◆ **DATA BLOCK**:

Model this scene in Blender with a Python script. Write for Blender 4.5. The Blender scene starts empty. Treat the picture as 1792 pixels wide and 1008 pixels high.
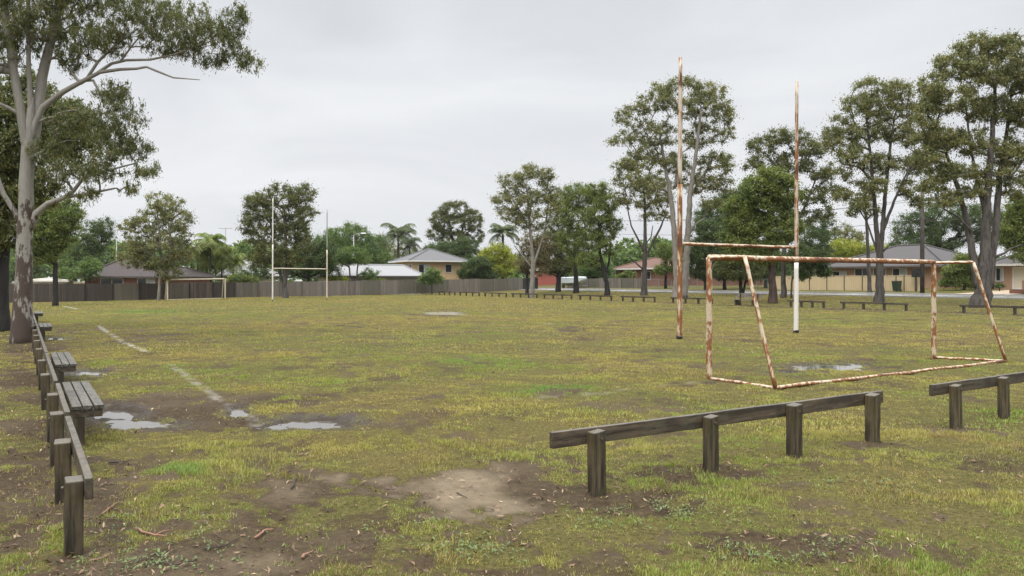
import bpy, math, random
import numpy as np
from mathutils import Vector, Matrix

C = bpy.context.scene.collection
rng = np.random.default_rng(11)
random.seed(5)
R = math.radians

# ------------------------------------------------------------------ camera frame of reference
F, CX, HY, H = 1400.0, 896.0, 491.0, 1.8          # focal length in photo pixels, centre column, horizon row, eye height
A = R(31.5)
U = np.array([-math.sin(A), math.cos(A)])          # along the touch line
N = np.array([math.cos(A), math.sin(A)])           # across the field, towards the road


def smooth(a, b, x):
    t = np.clip((np.asarray(x, float) - a) / (b - a), 0, 1)
    return t * t * (3 - 2 * t)


def gz(x, y):
    """large scale shape of the ground"""
    x = np.asarray(x, float); y = np.asarray(y, float)
    n = x * N[0] + y * N[1]
    s = x * U[0] + y * U[1]
    z = 0.035 * np.clip(n - 46, 0, 32)
    z = z - 0.2 * smooth(35, 85, s) * smooth(24, 2, n)
    return z


def G(px, py):
    """ground point seen at a place in the photograph"""
    D = 60.0
    for _ in range(60):
        X = (px - CX) * D / F
        z = float(gz(X, D))
        D = 0.5 * D + 0.5 * min(max(F * (H - z) / max(py - HY, 1.0), 2), 400)
    return np.array([(px - CX) * D / F, D, float(gz((px - CX) * D / F, D))])


def W(px, py, D):
    return np.array([(px - CX) * D / F, D, H - (py - HY) * D / F])


def SN(s, n, dz=0.0):
    p = U * s + N * n
    return np.array([p[0], p[1], float(gz(p[0], p[1])) + dz])


# ------------------------------------------------------------------ numpy noise
def _h(ix, iy, seed):
    v = (ix * 374761393 + iy * 668265263 + seed * 974634777) & 0xFFFFFFFF
    v = ((v ^ (v >> 13)) * 1274126177) & 0xFFFFFFFF
    v = v ^ (v >> 16)
    return (v & 0xFFFF) / 65535.0


def vnoise(x, y, seed=0):
    ix = np.floor(x).astype(np.int64); iy = np.floor(y).astype(np.int64)
    fx = x - ix; fy = y - iy
    fx = fx * fx * (3 - 2 * fx); fy = fy * fy * (3 - 2 * fy)
    a = _h(ix, iy, seed); b = _h(ix + 1, iy, seed); c = _h(ix, iy + 1, seed); d = _h(ix + 1, iy + 1, seed)
    return (a * (1 - fx) + b * fx) * (1 - fy) + (c * (1 - fx) + d * fx) * fy


def fbm(x, y, seed=0, o=4):
    t = 0; a = 1; s = 0
    for k in range(o):
        t = t + a * vnoise(x * 2 ** k + 17.3 * k, y * 2 ** k - 9.1 * k, seed + k); s += a; a *= .5
    return t / s


# ------------------------------------------------------------------ mesh helpers
class MB:
    def __init__(s): s.v = []; s.f = []
    def add(s, vs, fs):
        o = len(s.v); s.v += [tuple(map(float, p)) for p in vs]; s.f += [tuple(i + o for i in f) for f in fs]; return s
    def box(s, x0, x1, y0, y1, z0, z1, j=0):
        vs = [(x, y, z) for z in (z0, z1) for y in (y0, y1) for x in (x0, x1)]
        if j: vs = [tuple(c + random.uniform(-j, j) for c in p) for p in vs]
        return s.add(vs, [(0, 2, 3, 1), (4, 5, 7, 6), (0, 1, 5, 4), (2, 6, 7, 3), (0, 4, 6, 2), (1, 3, 7, 5)])
    def tube(s, pts, rad, k=8, cap=True):
        pts = [np.asarray(p, float) for p in pts]; o = len(s.v); m = len(pts)
        if np.isscalar(rad): rad = [rad] * m
        ref = np.array([.13, .97, .21])
        t0 = pts[-1] - pts[0]; t0 = t0 / (np.linalg.norm(t0) + 1e-9)
        if abs(t0 @ ref) > .9: ref = np.array([1., 0, .1])
        for i in range(m):
            t = pts[min(i + 1, m - 1)] - pts[max(i - 1, 0)]; t = t / (np.linalg.norm(t) + 1e-9)
            a = np.cross(t, ref); a = a / (np.linalg.norm(a) + 1e-9); b = np.cross(t, a)
            for q in range(k):
                w = 2 * math.pi * q / k
                s.v.append(tuple(pts[i] + rad[i] * (a * math.cos(w) + b * math.sin(w))))
        for i in range(m - 1):
            for q in range(k):
                s.f.append((o + i * k + q, o + i * k + (q + 1) % k, o + (i + 1) * k + (q + 1) % k, o + (i + 1) * k + q))
        if cap:
            s.f.append(tuple(o + q for q in range(k))[::-1]); s.f.append(tuple(o + (m - 1) * k + q for q in range(k)))
        return s
    def build(s, name, mat, parent=None, smooth_=False, bevel=0):
        me = bpy.data.meshes.new(name); me.from_pydata(s.v, [], s.f); me.update()
        if smooth_: me.polygons.foreach_set('use_smooth', [True] * len(me.polygons))
        o = bpy.data.objects.new(name, me); C.objects.link(o); me.materials.append(mat)
        if parent: o.parent = parent
        if bevel:
            b = o.modifiers.new('bevel', 'BEVEL'); b.width = bevel; b.segments = 2; b.limit_method = 'ANGLE'
        return o


def big(name, v, f, mat, parent=None, smooth_=False, attrs=None):
    """a mesh from numpy arrays: v (n,3), f (m,k)"""
    me = bpy.data.meshes.new(name); n = len(v); m, k = f.shape
    me.vertices.add(n); me.vertices.foreach_set('co', np.ascontiguousarray(v, np.float32).ravel())
    me.loops.add(m * k); me.loops.foreach_set('vertex_index', np.ascontiguousarray(f, np.int32).ravel())
    me.polygons.add(m); me.polygons.foreach_set('loop_start', np.arange(0, m * k, k, dtype=np.int32))
    if smooth_: me.polygons.foreach_set('use_smooth', np.ones(m, bool))
    me.update(calc_edges=True)
    for an, av in (attrs or {}).items():
        a = me.attributes.new(an, 'FLOAT_COLOR', 'POINT'); a.data.foreach_set('color', np.ascontiguousarray(av, np.float32).ravel())
    o = bpy.data.objects.new(name, me); C.objects.link(o); me.materials.append(mat)
    if parent: o.parent = parent
    return o


def thing(name, label, cat, loc=(0, 0, 0), rz=0, group=None):
    o = bpy.data.objects.new(name, None); C.objects.link(o); o.location = loc; o.rotation_euler = (0, 0, rz)
    o.empty_display_size = .2
    o['label'] = label; o['category'] = cat
    if group: o['group'] = group
    return o


def tag(o, label, cat, group=None, kind=None):
    o['label'] = label; o['category'] = cat
    if group: o['group'] = group
    if kind: o['kind'] = kind
    return o


def copy_tree(o, parent=None):
    c = o.copy(); C.objects.link(c); c.parent = parent
    for ch in list(o.children): copy_tree(ch, c)
    return c


# ------------------------------------------------------------------ materials
class NT:
    def __init__(s, name):
        s.m = bpy.data.materials.new(name); s.m.use_nodes = True; s.t = s.m.node_tree
        s.p = s.t.nodes['Principled BSDF']; s.out = s.t.nodes['Material Output']
    def n(s, ty, **kw):
        x = s.t.nodes.new('ShaderNode' + ty)
        for k, v in kw.items(): setattr(x, k, v)
        return x
    def l(s, a, b): s.t.links.new(a, b)
    def val(s, x, sock):
        if isinstance(x, (int, float)): sock.default_value = (x, x, x, 1) if sock.type == 'RGBA' else x
        elif isinstance(x, tuple): sock.default_value = x if len(x) == len(sock.default_value) else tuple(x) + (1,)
        else: s.l(x, sock)
    def coord(s, scale=(1, 1, 1), kind='Object'):
        t = s.n('TexCoord'); mp = s.n('Mapping'); s.l(t.outputs[kind], mp.inputs[0]); mp.inputs['Scale'].default_value = scale
        return mp.outputs[0]
    def noise(s, vec, scale, det=4, rough=.6):
        x = s.n('TexNoise'); s.l(vec, x.inputs['Vector']); x.inputs['Scale'].default_value = scale
        x.inputs['Detail'].default_value = det; x.inputs['Roughness'].default_value = rough; return x.outputs['Fac']
    def ramp(s, fac, *stops):
        x = s.n('ValToRGB'); e = x.color_ramp.elements
        while len(e) < len(stops): e.new(.5)
        for q, (p, c) in zip(e, stops):
            q.position = p; q.color = (c, c, c, 1) if isinstance(c, (int, float)) else tuple(c) + (1,)
        s.val(fac, x.inputs[0]); return x.outputs[0]
    def mix(s, f, a, b, blend='MIX'):
        x = s.n('MixRGB', blend_type=blend); s.val(f, x.inputs[0]); s.val(a, x.inputs[1]); s.val(b, x.inputs[2]); return x.outputs[0]
    def math(s, op, a, b=0., clamp=False):
        x = s.n('Math', operation=op, use_clamp=clamp); s.val(a, x.inputs[0]); s.val(b, x.inputs[1]); return x.outputs[0]
    def bump(s, h, strength=.3, dist=.02):
        x = s.n('Bump'); x.inputs['Strength'].default_value = strength; x.inputs['Distance'].default_value = dist
        s.l(h, x.inputs['Height']); s.l(x.outputs[0], s.p.inputs['Normal'])
    def set(s, col=None, rough=None, spec=None, metal=None):
        if col is not None: s.val(col, s.p.inputs['Base Color'])
        if rough is not None: s.val(rough, s.p.inputs['Roughness'])
        if spec is not None: s.p.inputs['Specular IOR Level'].default_value = spec
        if metal is not None: s.p.inputs['Metallic'].default_value = metal
        return s.m


def mat_plain(name, col, rough=.6, var=.25, scale=6, metal=0.):
    t = NT(name); nz = t.noise(t.coord(), scale)
    c = t.mix(nz, tuple(x * (1 - var) for x in col), tuple(min(1, x * (1 + var)) for x in col))
    return t.set(c, rough, metal=metal)


def mat_leaf(name, a, b, old=None, scale=.6):
    """leaf colour changes from leaf to leaf and from bough to bough"""
    t = NT(name); geo = t.n('NewGeometry'); rnd = geo.outputs['Random Per Island']
    big_ = t.ramp(t.noise(t.coord(), scale, 2), (.35, 0.), (.65, 1.))
    c = t.mix(big_, a, b)
    v = t.math('MULTIPLY_ADD', rnd, .7); t.t.nodes[-1].inputs[2].default_value = .65
    c = t.mix(1., c, v, 'MULTIPLY')
    if old:
        c = t.mix(t.ramp(rnd, (.9, 0.), (.93, 1.)), c, old)
    d = t.n('BsdfDiffuse'); tr = t.n('BsdfTranslucent'); gl = t.n('BsdfGlossy')
    t.l(c, d.inputs[0]); t.l(c, tr.inputs[0]); gl.inputs['Roughness'].default_value = .45
    gl.inputs[0].default_value = (.8, .85, .9, 1)
    m1 = t.n('MixShader'); m1.inputs[0].default_value = .38; t.l(d.outputs[0], m1.inputs[1]); t.l(tr.outputs[0], m1.inputs[2])
    m2 = t.n('MixShader'); m2.inputs[0].default_value = .03; t.l(m1.outputs[0], m2.inputs[1]); t.l(gl.outputs[0], m2.inputs[2])
    t.l(m2.outputs[0], t.out.inputs[0]); t.t.nodes.remove(t.p)
    return t.m


def mat_bark(name, pale, dark, lo=.45, hi=.6, sc=(7, 7, 1.5), peel=None):
    t = NT(name); co = t.coord(sc); nz = t.noise(co, 1.0, 6, .65)
    m = t.ramp(nz, (lo, 0.), (hi, 1.))
    if peel:                                        # rough old bark stays low on the trunk, smooth pale bark above
        z = t.n('SeparateXYZ'); tc = t.n('TexCoord'); t.l(tc.outputs['Object'], z.inputs[0])
        h = t.n('MapRange'); h.inputs[1].default_value = peel[0]; h.inputs[2].default_value = peel[1]
        h.inputs[3].default_value = .34; h.inputs[4].default_value = -.20; t.l(z.outputs[2], h.inputs[0])
        e = t.math('ADD', t.math('MULTIPLY_ADD', nz, 2.0), h.outputs[0]); [x for x in t.t.nodes if x.type == 'MATH'][0].inputs[2].default_value = -.5; m = t.ramp(e, (.60, 0.), (.68, 1.))
    fine = t.noise(t.coord((30, 30, 5)), 1., 4)
    c = t.mix(m, pale, dark); c = t.mix(t.math('MULTIPLY', fine, .6), c, tuple(x * .45 for x in dark))
    t.bump(t.math('ADD', nz, t.math('MULTIPLY', fine, .5)), .6, .04)
    return t.set(c, .75)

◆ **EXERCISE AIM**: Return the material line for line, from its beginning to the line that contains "R = math.radians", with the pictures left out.

◆ **ANSWER FOR THE TASK**:
Model this scene in Blender with a Python script. Write for Blender 4.5. The Blender scene starts empty. Treat the picture as 1792 pixels wide and 1008 pixels high.
import bpy, math, random
import numpy as np
from mathutils import Vector, Matrix

C = bpy.context.scene.collection
rng = np.random.default_rng(11)
random.seed(5)
R = math.radians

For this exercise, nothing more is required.